Quoting PDD: “Our shares may be prohibited from trading in the United States […] if the PCAOB is unable to inspect or investigate completely auditors located in China.” And while this is currently not a major concern, similar to VIEs there is no guarantee that this might not change in the future.
One cautionary tale highlighting this risk is the case of Luckin Coffee. One of the largest Chinese coffee companies operating through a VIE structure was delisted from the Nasdaq in 2020 after it was revealed that the company had inflated sales by millions of dollars.
Why does this matter for the eCommerce industry?
PDD Holdings, and its subsidiary Temu, is the hottest piece on the eCommerce market right now. Both Temu and Pinduoduo are driving everyone from Amazon to Alibaba to change their ways. This VIE structure allows PDD to have the best of both worlds: access the massive Chinese eCommerce market and continuously grow their global eCommerce business. Without its VIE, PDD would be unable to become an Irish company or list on an American stock exchange. But this comes with the drawback that the company needs to implement additional measures to mitigate regulatory risks, all with the off chance that the rules might change anyway.

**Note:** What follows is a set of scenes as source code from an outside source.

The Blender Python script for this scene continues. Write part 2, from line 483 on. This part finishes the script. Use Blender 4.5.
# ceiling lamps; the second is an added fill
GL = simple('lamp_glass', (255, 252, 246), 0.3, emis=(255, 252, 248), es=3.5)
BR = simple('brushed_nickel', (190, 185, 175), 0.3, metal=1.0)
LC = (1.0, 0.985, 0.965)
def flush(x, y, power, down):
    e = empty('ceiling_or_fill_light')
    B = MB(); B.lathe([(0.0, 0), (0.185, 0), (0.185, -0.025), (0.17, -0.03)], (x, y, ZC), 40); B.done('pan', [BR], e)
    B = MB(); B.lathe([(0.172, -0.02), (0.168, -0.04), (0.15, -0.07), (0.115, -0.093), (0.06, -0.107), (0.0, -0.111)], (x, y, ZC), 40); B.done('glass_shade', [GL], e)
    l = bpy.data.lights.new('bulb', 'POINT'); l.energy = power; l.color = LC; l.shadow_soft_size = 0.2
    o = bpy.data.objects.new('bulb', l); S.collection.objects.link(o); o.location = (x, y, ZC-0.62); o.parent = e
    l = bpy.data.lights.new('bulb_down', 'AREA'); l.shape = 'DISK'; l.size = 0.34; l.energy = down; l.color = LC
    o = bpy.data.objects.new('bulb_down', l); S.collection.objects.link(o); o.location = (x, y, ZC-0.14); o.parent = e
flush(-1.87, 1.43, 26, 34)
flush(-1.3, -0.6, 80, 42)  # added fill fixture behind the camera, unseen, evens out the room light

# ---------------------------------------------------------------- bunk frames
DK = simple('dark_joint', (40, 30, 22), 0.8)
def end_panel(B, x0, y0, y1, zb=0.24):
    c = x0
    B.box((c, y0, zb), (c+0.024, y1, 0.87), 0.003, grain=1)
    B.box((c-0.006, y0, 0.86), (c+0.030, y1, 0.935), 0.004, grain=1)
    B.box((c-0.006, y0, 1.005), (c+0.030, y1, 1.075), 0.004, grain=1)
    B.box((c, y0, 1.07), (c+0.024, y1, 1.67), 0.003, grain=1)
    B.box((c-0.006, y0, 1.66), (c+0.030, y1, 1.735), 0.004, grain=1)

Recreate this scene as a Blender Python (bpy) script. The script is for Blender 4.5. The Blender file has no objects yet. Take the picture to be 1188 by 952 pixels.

Its core market, China, is the largest eCommerce market in the world and some of the largest eCommerce companies hail from the country, many of which are using similar VIE structures. This means that the same risks hold for companies like Alibaba or JD.com. Large parts of their business are operated by VIEs with only untested contractual structures ensuring their continuous existence. Just as these rules could suddenly be changed for PDD Holdings Inc., they could similarly affect all other Chinese eCommerce giants. It is therefore important for investors and competitors to be aware of the risks and challenges that come with strong ties to Chinese companies. If you want to break into the Chinese eCommerce market, you need to understand that VIEs are driving the global reach of Pinduoduo, Alibaba and Co.